Machanka_pre_cooking

It still seemed pretty liquidy after baking, so we put it back in a pan on the stove for 10 minutes or so, until it got a bit thicker.

Machanka_warm_and_bubbly

Belarus_meal

This turned out to be another delicious meal!

The soup was very… unique.  I can’t think of anything I have ever eaten with a similar flavor…  the cucumber and green onion gave it a very light, fresh, and summery flavor.  The beets, on other hand, kept it grounded with a very earthy flavor.  It’s not a soup that I will find myself craving very often, but I’m definitely glad we tried it.

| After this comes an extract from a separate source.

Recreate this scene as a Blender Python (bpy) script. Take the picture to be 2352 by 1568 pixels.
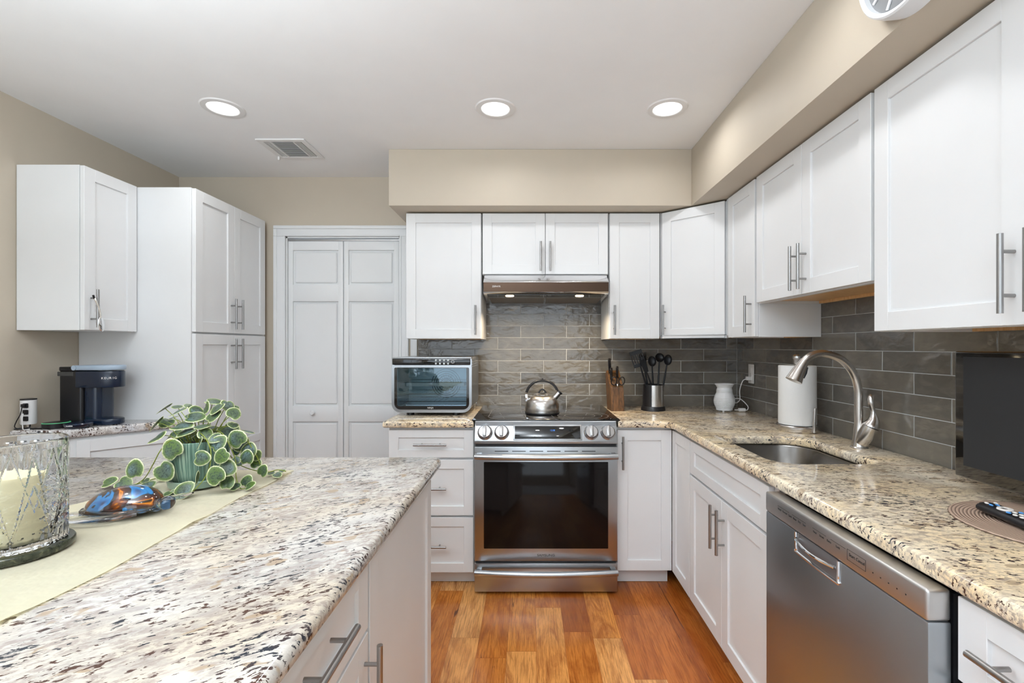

The draniki and machanka was wonderful.  It is amazing how such a short and simple ingredient list can produce so much flavor.  The draniki was very good by itself but even better with some of the machanka sauce.  The pork was perfectly tender, and the machanka sauce had a great flavor… who knew you could get so much flavor out of some sour cream, beef stock, and bay leaves!  It wasn’t the healthiest meal we have made, but I think it would be the perfect meal for a cold, winter night.